I expect I’ve used the word grim to describe recent weather. So I’ve taken a sideways swipe and I hope the word grum conveys the feeling that today’s weather has not been pleasant. Grey and damp also describe it. The day started with very very heavy rain until mid morning, when H and I ventured out.
H was not keen at all but eventually towed her lead around the lakes at Cholsey. I was wrapped up in my serious dry robe which was really cosy and watertight. H spotted the tempting ducks, and, out of sight, subsided into the flooded bed of waterside reeds where she got a surprise and a soaking and no duck. That will ‘learn’ her!

It seems to have been a bad day for the roads today. The first inkling of a bad day on the roads was news of a bus crash on the road between East Ilsley and Compton. And that the road was closed. I breathed a silent sigh of relief that it was not in our neck of the woods. Wrong!
F and G informed me that it was the school bus to the Downs (Downs is their school, in Compton) the crash bus was ahead of the bus they were on. And they could see it leaning heavily into a hedge, and they could also see the children scrambling off it. No one was seriously hurt but there were injuries.

Fleur also later commented on the frequency of accidents on the A34 which the school buses use briefly. Today she had taken a snap pic of a towed boat which was jackknifed at right angles across it, so more hold ups on the way home from school.
And tonight, around 17.00, I’m not sure what was going on. But there was an enormously long queue coming from Wallingford to the Streatley lights. The queue tailed back beyond Townsend Road to the farms on the right and the left. I’m glad I wasn’t in that queue and was travelling in the opposite direction.

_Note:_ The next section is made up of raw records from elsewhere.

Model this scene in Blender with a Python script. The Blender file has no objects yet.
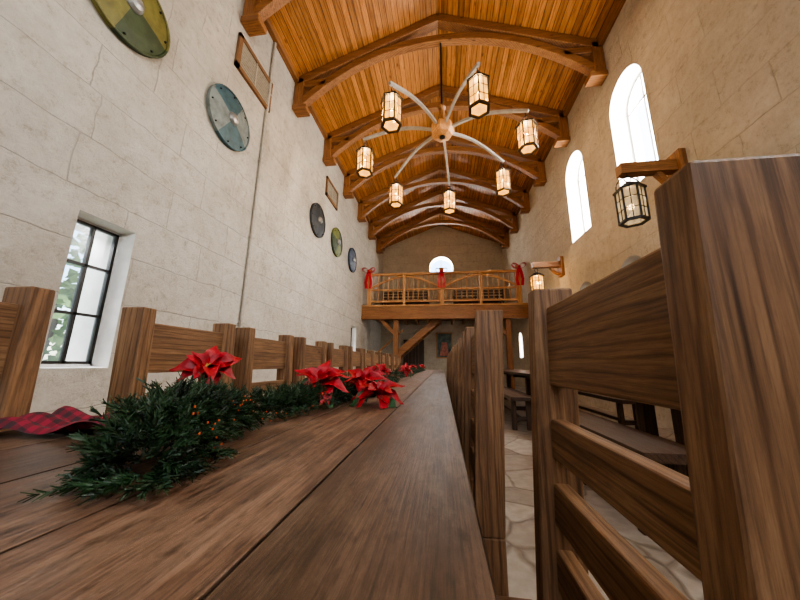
import bpy, bmesh, math, random
from mathutils import Vector, Matrix, noise
random.seed(7)
scene = bpy.context.scene
COL = scene.collection

# ------------------------------------------------------------------ materials
def newmat(name):
    m = bpy.data.materials.new(name); m.use_nodes = True
    nt = m.node_tree
    for n in list(nt.nodes): nt.nodes.remove(n)
    out = nt.nodes.new('ShaderNodeOutputMaterial')
    b = nt.nodes.new('ShaderNodeBsdfPrincipled')
    nt.links.new(b.outputs[0], out.inputs[0])
    return m, nt, b, out

def N(nt, t, **kw):
    n = nt.nodes.new(t)
    for k, v in kw.items():
        setattr(n, k, v)
    return n

def ramp(nt, fac, stops):
    r = nt.nodes.new('ShaderNodeValToRGB')
    el = r.color_ramp.elements
    while len(el) < len(stops): el.new(0.5)
    for e, (p, c) in zip(el, stops):
        e.position = p; e.color = (c[0], c[1], c[2], 1)
    nt.links.new(fac, r.inputs[0])
    return r

def mixc(nt, fac, a, b, mode='MIX'):
    m = nt.nodes.new('ShaderNodeMix'); m.data_type = 'RGBA'; m.blend_type = mode
    for s, v in ((m.inputs[0], fac), (m.inputs[6], a), (m.inputs[7], b)):
        if hasattr(v, 'is_linked'): nt.links.new(v, s)
        elif isinstance(v, (int, float)): s.default_value = v
        else: s.default_value = (v[0], v[1], v[2], 1)
    return m.outputs[2]

def simple(name, col, rough=0.6, metal=0.0, nscale=20, var=0.15, emis=None, es=0):
    m, nt, b, out = newmat(name)
    tc = N(nt, 'ShaderNodeTexCoord')
    no = N(nt, 'ShaderNodeTexNoise'); no.inputs['Scale'].default_value = nscale
    no.inputs['Detail'].default_value = 5
    nt.links.new(tc.outputs['Object'], no.inputs['Vector'])
    d = [max(0, c*(1-var)) for c in col]; l = [min(1, c*(1+var)) for c in col]
    r = ramp(nt, no.outputs[0], [(0.3, d), (0.7, l)])
    nt.links.new(r.outputs[0], b.inputs['Base Color'])
    b.inputs['Roughness'].default_value = rough
    b.inputs['Metallic'].default_value = metal
    if emis:
        b.inputs['Emission Color'].default_value = (*emis, 1)
        b.inputs['Emission Strength'].default_value = es
    return m

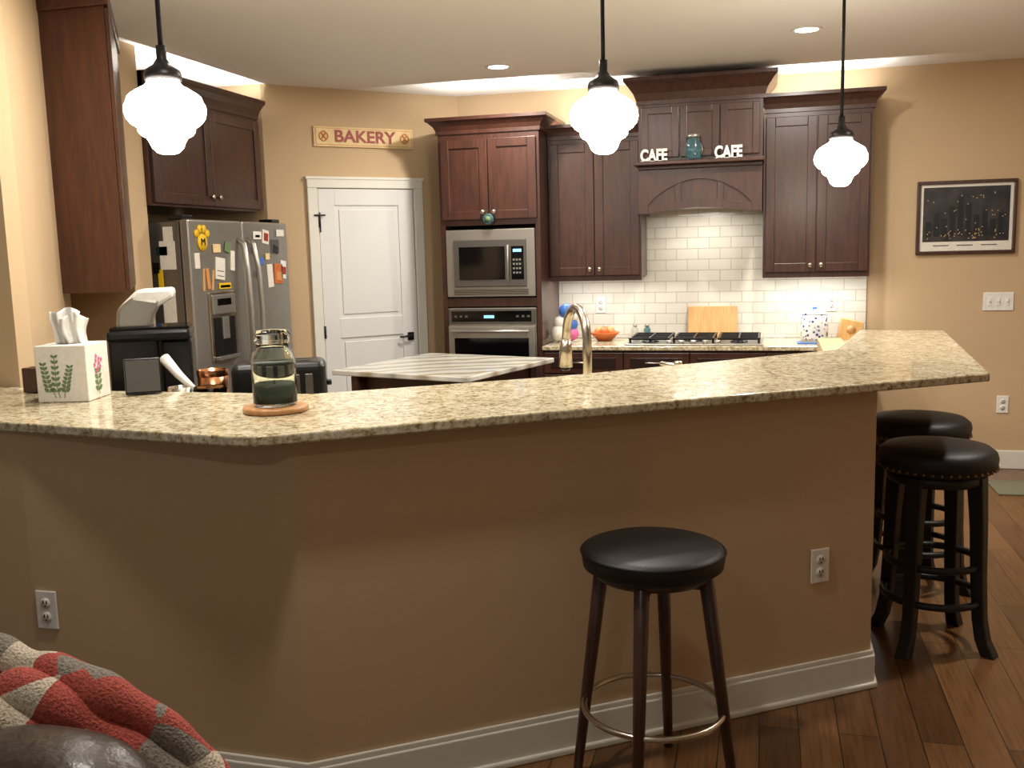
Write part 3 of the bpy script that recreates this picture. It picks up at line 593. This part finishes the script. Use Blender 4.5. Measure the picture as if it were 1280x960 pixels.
# ---------------- armchair & blanket ----------------
g=grp("leather_armchair")
def blob(name,c,s,mat,par,e=.6,rz=0):
    bm=bmesh.new();nu,nv=48,24;R=[]
    sg=lambda v,q:(abs(v)**q)*(1 if v>=0 else -1)
    for j in range(nv+1):
        ph=-pi/2+pi*j/nv
        R.append([bm.verts.new((s[0]*sg(cos(ph),e)*sg(cos(2*pi*i/nu),e),s[1]*sg(cos(ph),e)*sg(sin(2*pi*i/nu),e),s[2]*sg(sin(ph),e))) for i in range(nu)])
    for A,B in zip(R,R[1:]):
        for i in range(nu): bm.faces.new((A[i],A[(i+1)%nu],B[(i+1)%nu],B[i]))
    bmesh.ops.remove_doubles(bm,verts=bm.verts[:],dist=1e-5)
    return mk(name,bm,mat,par,smooth=True,loc=c,rot=(0,0,rz))
blob("back_cushion",(-1.16,1.24,.56),(.22,.13,.235),'sofa',g,.72)
blob("back_cushion_far",(-1.62,1.24,.54),(.22,.13,.235),'sofa',g,.7)
blob("back_frame",(-1.40,1.40,.36),(.44,.11,.34),'sofa',g,.5)
blob("seat",(-1.40,.85,.28),(.40,.40,.17),'sofa',g,.4)
blob("arm_right",(-.98,.92,.32),(.10,.42,.28),'sofa',g,.5);blob("arm_left",(-1.82,.92,.32),(.10,.42,.28),'sofa',g,.5)
for sx,sy in((-1.78,.55),(-1.02,.55),(-1.78,1.42),(-1.02,1.42)): cyl("foot",(sx,sy,0),(sx,sy,.12),.02,.028,'walnut',g)
g=grp("throw_blanket")
sil=[(-1.62,1.37,.84),(-1.46,1.38,.868),(-1.344,1.385,.869),(-1.259,1.395,.857),(-1.16,1.41,.80),(-1.061,1.43,.735),(-.988,1.44,.657),(-.955,1.45,.55),(-.945,1.45,.42)]
def cr(P_,t):
    q=t*(len(P_)-1);i=min(int(q),len(P_)-2);u=q-i
    A,B,C,D=[Vector(P_[max(0,min(len(P_)-1,i+k))]) for k in(-1,0,1,2)]
    return .5*((2*B)+(C-A)*u+(2*A-5*B+4*C-D)*u*u+(3*B-A-3*C+D)*u**3)
for k in range(6):
    base=[];cen=Vector((-1.40,1.40,.45))
    for i,pnt in enumerate(sil):
        P_=Vector(pnt);d=(P_-cen);d.y=0;d.normalize()
        q=P_-d*(.040+.030*k)
        q.y-=.052*k - .03
        base.append(q)
    pts=[];rad=[]
    for i in range(90):
        t=i/89;pt=cr(base,t)
        pt.z+=.010*sin(t*13+k*2.1);pt.y+=.008*sin(t*9+k)
        pts.append(pt);rad.append(.040+.007*sin(t*17+k*1.7)+.003*sin(t*41+k))
    tube("fold_%d"%(k+1),pts,.04,'blanket',g,20,radii=rad)
# ---------------- world ----------------
W_=bpy.data.worlds.new("world");S.world=W_;W_.use_nodes=True;bg=W_.node_tree.nodes["Background"];bg.inputs[0].default_value=(1,.93,.84,1);bg.inputs[1].default_value=.18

I later found out that the towed boat recovery involved closing the A34 hence the unusually heavy flow of traffic and queues on our local roads .
The road to Didcot is flooded again. I will just add that in.

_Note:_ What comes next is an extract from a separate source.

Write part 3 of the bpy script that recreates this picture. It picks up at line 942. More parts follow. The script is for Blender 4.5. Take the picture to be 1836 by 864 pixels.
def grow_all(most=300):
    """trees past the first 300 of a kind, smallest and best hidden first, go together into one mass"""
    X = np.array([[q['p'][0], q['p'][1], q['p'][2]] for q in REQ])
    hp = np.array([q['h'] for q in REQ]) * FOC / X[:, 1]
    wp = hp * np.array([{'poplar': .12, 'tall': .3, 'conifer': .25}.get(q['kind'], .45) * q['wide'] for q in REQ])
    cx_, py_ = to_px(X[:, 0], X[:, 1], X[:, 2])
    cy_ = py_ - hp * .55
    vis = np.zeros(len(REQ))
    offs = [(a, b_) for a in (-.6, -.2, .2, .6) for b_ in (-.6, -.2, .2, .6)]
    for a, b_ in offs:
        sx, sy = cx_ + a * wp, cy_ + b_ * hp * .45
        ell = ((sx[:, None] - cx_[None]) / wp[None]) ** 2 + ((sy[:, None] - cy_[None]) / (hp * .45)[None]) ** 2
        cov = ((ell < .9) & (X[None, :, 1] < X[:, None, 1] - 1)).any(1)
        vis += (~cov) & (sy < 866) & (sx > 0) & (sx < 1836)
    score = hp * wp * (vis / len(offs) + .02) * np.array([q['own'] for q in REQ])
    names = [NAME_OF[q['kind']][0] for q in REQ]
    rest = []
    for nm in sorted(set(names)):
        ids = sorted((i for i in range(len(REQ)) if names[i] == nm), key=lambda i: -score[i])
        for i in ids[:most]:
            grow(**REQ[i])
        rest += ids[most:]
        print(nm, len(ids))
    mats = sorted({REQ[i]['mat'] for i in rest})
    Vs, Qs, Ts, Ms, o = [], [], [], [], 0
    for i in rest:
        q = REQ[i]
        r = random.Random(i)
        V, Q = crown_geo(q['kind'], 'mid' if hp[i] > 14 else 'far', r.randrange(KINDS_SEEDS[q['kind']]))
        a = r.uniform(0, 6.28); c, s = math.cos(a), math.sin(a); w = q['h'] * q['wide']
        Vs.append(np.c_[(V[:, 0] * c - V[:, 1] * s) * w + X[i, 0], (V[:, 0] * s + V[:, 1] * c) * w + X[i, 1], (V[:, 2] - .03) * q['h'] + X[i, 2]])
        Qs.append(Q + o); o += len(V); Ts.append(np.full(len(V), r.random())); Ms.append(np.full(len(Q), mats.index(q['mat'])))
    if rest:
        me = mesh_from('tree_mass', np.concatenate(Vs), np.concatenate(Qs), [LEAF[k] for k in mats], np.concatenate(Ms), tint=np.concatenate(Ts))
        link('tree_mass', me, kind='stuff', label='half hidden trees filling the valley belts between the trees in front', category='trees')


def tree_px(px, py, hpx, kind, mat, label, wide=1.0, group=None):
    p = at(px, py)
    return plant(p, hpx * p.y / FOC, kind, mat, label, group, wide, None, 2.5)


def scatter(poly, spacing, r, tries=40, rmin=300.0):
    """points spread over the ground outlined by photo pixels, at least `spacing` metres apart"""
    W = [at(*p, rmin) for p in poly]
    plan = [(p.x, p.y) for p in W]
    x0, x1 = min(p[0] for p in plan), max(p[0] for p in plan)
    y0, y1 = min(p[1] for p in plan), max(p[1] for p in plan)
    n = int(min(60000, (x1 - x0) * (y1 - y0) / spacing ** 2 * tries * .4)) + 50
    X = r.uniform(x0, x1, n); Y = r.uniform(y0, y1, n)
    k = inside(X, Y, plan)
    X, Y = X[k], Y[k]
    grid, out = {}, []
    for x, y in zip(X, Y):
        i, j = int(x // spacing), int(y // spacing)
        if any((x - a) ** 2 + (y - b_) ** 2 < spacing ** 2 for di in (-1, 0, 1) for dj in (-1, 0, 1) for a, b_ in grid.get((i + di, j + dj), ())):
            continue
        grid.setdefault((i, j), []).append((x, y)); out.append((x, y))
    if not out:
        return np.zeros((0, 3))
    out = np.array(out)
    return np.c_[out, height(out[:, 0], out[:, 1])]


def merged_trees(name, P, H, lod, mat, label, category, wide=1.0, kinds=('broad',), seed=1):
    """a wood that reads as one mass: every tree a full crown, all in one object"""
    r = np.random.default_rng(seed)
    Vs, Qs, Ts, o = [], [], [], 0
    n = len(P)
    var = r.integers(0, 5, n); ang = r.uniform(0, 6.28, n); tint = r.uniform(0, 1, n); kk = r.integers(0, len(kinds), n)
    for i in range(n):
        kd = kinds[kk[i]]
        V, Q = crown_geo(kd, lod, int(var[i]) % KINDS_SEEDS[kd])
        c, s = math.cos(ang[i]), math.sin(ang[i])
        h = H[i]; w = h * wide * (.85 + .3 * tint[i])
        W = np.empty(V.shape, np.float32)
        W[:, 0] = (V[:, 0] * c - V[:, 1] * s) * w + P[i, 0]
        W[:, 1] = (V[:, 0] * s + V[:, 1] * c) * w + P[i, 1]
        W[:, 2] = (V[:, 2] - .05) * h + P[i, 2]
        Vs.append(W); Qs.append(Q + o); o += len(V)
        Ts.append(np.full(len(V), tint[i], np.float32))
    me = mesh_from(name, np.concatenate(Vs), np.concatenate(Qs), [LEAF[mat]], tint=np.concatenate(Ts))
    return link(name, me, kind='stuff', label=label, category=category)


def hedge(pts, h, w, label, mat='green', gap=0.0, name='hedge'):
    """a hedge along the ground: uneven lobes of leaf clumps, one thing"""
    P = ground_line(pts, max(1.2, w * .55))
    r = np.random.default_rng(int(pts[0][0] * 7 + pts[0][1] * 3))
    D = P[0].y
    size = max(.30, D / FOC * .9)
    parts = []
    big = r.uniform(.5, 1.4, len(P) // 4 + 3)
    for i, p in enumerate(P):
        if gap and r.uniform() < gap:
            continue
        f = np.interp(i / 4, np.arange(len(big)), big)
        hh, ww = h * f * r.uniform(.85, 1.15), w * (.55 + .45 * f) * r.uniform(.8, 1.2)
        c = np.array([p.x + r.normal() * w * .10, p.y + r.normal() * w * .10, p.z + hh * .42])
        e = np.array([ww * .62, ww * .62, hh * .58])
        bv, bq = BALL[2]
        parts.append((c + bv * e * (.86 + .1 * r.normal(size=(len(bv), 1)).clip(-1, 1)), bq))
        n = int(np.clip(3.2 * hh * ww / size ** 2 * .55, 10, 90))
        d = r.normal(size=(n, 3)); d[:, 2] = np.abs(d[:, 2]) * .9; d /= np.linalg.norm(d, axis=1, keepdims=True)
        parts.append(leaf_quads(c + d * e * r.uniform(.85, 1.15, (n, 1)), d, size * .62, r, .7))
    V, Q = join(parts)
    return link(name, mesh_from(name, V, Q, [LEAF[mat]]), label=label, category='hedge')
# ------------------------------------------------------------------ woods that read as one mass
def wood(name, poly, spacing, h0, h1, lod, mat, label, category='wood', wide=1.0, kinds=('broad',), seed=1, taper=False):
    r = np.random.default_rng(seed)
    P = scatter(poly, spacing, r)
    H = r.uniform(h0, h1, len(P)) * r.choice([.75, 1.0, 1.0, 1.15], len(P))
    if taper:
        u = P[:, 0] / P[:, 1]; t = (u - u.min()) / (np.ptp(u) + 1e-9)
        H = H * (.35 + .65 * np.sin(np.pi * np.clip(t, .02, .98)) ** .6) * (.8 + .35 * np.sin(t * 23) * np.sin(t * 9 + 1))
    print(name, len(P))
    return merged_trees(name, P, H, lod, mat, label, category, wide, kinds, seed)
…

After our walk this morning, I booked myself a treat of a trip to Dunster for 3 nights in mid April. The Luttrell Arms, which is very comfortable has an offer on which I could not turn down – 3 nights and 3 x 2 course evening meals thrown in. And H’s charges have been waived.
Then it was time for my swimming at Didcot. Unlike my previous afternoon swims, the pool was busy today – it was full of poxy tadpoles and their froggy parents. Luckily they were not near me but in shallower areas. A boy, of around 12, ( why not at school?) decided to get in the way of adult swimmers by ploughing up and down. And plough he did using the most extraordinary and unrecognisable technique. Two x front crawl arms and a kick and then some peculiar armless dipping up and down. On repeat.
He then received a warning from a lifeguard, when he decided to throw something weighted into the way of the lane swimmers.
Back home and having showered off the chlorine, I then went to visit F and G, and Ali appeared from her garden office.
It was after this visit that I registered the queue heading towards Streatley.
It was quite early evening by then so you can guess what happened after I arrived home. Sprouts were involved.